Careful and timely brush hogging produces browsing material for the wildlife while protecting the nesting habitat of ground birds and the hiding of newly born fawns in the spring. Multiple patch cuts have regenerated pioneer species of trees that are natural browsing material for a multitude of wildlife. The pond is home to trout that are stocked every two or three years and they are greeted by other varieties of fish provided by natural transfer to the pond by the blue heron and ducks. Salamanders, frogs, and toads have made homes on and around the pond as well as in the wetland area that forms the headwaters of Whetstone Brook.
Mast development has been enhanced through releasing beech trees, and markings on the trees show recent signs of the presence of black bear. The release of wild apple trees is a continuous and annual project to provide sunlight and remove the competition from ground cover. The annual pruning includes more than 300 wild apple trees with additional areas added to the project each winter.
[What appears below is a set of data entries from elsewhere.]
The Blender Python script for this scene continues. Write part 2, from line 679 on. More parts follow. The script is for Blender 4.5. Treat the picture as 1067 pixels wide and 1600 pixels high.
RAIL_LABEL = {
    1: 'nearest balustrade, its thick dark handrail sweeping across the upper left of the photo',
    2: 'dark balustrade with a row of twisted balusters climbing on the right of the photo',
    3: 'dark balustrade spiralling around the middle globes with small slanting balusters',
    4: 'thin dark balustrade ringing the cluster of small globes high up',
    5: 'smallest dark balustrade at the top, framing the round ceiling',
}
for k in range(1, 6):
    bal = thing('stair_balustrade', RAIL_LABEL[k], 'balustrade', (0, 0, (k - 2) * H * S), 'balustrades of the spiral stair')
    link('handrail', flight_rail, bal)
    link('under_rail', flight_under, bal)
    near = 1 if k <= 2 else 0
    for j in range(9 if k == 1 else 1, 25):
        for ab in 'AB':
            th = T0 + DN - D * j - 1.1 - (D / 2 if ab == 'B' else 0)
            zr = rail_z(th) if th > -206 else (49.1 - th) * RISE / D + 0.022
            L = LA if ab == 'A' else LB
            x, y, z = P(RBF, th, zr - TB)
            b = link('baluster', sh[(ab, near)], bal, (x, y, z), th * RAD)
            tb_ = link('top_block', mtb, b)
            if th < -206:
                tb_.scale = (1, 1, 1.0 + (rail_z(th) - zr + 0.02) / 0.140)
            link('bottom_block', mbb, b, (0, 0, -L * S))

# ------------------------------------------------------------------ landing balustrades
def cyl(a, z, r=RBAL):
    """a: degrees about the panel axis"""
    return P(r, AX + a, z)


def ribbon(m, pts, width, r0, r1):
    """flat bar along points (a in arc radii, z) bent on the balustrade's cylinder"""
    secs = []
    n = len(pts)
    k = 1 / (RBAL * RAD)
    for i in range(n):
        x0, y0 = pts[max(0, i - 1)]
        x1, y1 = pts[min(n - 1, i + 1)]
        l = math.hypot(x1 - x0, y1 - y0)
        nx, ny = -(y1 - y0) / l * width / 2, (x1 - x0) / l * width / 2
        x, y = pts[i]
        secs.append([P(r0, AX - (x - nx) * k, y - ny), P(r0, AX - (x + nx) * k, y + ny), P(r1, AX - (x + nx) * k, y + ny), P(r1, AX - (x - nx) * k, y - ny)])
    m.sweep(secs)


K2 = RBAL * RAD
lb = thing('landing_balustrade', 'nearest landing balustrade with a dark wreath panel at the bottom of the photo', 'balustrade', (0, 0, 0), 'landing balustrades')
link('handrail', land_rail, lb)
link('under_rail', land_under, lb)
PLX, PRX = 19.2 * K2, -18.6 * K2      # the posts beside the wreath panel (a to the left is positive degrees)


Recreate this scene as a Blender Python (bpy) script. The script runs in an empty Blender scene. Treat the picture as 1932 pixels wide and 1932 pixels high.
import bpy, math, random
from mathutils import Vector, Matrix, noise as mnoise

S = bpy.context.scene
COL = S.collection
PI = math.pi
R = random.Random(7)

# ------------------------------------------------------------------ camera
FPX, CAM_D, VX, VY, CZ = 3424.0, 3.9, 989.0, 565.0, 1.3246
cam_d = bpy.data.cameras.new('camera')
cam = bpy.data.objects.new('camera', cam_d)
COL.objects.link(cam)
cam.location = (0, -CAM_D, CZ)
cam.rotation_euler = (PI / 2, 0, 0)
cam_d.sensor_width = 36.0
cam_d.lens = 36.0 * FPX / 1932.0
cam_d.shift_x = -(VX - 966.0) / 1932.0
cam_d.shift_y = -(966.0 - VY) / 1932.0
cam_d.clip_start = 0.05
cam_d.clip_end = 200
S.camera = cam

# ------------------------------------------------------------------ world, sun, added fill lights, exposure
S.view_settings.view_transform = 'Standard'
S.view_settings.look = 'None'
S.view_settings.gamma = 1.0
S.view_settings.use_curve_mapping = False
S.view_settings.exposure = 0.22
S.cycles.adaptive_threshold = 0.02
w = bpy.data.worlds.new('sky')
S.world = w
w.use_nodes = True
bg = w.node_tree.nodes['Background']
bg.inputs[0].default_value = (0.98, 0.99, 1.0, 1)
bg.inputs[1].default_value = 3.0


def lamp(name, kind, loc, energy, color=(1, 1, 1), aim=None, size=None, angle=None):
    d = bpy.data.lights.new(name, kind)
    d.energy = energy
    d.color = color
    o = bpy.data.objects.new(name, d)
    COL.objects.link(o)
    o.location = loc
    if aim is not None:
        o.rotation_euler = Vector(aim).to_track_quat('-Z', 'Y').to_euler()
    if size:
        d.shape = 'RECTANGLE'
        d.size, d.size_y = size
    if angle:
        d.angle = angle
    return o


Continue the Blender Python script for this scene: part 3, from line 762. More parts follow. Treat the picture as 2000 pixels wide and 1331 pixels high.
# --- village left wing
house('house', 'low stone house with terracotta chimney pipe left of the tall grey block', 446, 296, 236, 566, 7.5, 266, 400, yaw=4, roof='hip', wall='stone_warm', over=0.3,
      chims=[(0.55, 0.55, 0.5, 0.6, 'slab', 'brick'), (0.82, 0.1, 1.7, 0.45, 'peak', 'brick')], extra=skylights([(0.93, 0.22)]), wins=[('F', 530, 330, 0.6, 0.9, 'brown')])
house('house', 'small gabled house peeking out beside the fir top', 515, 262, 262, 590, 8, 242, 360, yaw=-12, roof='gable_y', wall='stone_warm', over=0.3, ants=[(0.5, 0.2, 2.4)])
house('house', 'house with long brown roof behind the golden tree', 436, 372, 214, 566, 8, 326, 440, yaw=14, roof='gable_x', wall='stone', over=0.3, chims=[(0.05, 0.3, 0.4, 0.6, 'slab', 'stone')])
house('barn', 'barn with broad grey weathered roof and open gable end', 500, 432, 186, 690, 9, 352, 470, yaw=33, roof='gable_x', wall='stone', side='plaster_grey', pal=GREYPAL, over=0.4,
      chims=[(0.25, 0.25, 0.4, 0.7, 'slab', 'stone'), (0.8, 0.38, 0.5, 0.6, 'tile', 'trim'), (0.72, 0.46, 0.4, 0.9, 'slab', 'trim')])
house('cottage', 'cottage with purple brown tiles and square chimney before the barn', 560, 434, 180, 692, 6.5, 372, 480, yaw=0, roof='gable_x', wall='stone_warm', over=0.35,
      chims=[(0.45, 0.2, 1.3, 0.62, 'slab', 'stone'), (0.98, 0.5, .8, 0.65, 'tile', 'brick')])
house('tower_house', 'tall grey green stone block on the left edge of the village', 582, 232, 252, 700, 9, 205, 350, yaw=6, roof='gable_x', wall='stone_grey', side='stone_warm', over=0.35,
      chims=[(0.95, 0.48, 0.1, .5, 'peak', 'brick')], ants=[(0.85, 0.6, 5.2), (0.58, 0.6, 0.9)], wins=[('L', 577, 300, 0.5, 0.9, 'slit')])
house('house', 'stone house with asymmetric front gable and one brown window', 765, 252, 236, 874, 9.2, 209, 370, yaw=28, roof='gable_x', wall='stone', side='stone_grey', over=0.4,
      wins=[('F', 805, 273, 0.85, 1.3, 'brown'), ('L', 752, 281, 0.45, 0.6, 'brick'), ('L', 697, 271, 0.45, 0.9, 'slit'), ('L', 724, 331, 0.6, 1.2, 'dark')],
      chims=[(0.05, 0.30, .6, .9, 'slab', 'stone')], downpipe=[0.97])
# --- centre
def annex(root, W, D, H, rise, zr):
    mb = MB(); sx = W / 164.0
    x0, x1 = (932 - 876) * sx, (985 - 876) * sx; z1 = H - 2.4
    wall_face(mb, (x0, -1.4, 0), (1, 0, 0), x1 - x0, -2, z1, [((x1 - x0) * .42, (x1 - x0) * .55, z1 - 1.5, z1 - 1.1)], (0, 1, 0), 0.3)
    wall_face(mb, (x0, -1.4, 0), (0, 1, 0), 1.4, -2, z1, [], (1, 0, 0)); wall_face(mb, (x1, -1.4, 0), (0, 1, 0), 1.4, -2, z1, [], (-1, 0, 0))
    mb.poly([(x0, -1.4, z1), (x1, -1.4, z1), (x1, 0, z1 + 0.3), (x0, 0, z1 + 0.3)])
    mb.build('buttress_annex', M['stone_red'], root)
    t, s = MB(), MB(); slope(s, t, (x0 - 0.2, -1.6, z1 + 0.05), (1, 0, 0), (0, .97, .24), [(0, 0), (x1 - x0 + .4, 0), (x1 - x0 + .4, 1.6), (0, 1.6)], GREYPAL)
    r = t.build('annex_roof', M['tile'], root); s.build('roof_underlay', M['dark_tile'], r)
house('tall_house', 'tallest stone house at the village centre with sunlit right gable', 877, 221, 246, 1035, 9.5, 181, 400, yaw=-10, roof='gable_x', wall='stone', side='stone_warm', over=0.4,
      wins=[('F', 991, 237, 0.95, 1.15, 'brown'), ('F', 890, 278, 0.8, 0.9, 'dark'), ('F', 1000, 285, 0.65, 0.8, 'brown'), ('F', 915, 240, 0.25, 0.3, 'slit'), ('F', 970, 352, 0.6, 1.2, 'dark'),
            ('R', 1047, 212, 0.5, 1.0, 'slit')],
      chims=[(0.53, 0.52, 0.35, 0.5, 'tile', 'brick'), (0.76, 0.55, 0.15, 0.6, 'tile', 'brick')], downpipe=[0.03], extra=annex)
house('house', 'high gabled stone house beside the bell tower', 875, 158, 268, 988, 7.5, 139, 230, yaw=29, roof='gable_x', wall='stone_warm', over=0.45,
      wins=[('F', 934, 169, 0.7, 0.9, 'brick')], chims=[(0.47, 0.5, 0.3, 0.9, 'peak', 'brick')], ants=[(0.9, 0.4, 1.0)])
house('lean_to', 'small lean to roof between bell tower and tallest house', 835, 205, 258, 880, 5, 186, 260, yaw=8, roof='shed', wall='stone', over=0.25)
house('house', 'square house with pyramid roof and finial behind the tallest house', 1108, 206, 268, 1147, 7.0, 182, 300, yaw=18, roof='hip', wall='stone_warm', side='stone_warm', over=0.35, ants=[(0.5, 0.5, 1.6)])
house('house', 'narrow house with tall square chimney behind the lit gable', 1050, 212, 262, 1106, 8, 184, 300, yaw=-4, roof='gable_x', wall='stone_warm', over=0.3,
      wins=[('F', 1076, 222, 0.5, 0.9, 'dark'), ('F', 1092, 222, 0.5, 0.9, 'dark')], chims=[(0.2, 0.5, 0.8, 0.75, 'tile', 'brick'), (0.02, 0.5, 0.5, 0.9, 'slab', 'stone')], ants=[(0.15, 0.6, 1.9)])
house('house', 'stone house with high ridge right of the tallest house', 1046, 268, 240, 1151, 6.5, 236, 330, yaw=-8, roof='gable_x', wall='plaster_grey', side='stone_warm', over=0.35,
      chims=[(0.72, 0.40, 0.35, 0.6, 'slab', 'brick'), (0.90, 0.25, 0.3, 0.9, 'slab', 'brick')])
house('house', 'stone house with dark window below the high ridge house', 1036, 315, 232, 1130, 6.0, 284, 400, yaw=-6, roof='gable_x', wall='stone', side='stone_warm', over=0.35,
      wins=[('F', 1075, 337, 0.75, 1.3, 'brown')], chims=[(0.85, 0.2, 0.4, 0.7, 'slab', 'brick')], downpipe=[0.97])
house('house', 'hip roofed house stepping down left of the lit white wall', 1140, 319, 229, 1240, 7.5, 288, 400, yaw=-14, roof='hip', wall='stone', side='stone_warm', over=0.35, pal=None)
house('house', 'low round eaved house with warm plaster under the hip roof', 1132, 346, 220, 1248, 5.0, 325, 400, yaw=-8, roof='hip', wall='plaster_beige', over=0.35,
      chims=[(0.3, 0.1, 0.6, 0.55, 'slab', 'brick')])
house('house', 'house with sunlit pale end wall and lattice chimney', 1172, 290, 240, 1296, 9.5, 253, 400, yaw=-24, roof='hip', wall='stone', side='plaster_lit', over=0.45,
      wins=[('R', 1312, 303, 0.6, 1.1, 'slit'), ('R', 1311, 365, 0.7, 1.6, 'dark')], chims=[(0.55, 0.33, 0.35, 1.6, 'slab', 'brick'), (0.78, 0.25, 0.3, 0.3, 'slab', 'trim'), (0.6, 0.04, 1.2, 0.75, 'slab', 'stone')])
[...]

A great variety of wildlife has been observed on the land white tail deer, black bear, moose, wild turkey, grouse, owls, porcupine, snowshoe rabbit, fox, voles, coyote, racoon, skunk, fisher cat, bob cat, etc. The periodic count of song birds has identified more than 30 species who inhabit the woods and open fields, including the rare Canada Warbler.
Recreation and Aesthetics including special sites: Groomed ski trails run through the entire property. These trails are maintained by the Craftsbury Outdoor Center as a part of its Network connecting Greensboro and Craftsbury. The skiing is open to all as are the hiking trails that supplement the groomed trails. Each winter, hundreds of skiers pass thru the woodlot, offering a chance for many users to experience firsthand the value of the application of silviculture and long-term stewardship through the Tree Farm Program.
The Greensboro Ladies Walking Society plans periodic hikes on the land during the summer month. The local Presbyterian Church holds its annual corn roast at the pond every fall. Several neighbors ride their horses on the trails, and the pond is a popular local swimming location during hot weather.
Neighbors and friends enjoy the blueberry and apple harvest seasons, and the garlic patch has provided starter cloves for many gardeners and farmers in the area.
Special events are frequently hosted on the land. Recent events include camping, picnics, fruit harvest, a wedding, and a memorial service for a neighbor who used the pond as a site for meditation. The Stoner family recognizes the many values of the land, and the great indirect value of exposing recreators to stewardship through the Tree Farm program and their management practices in the forest.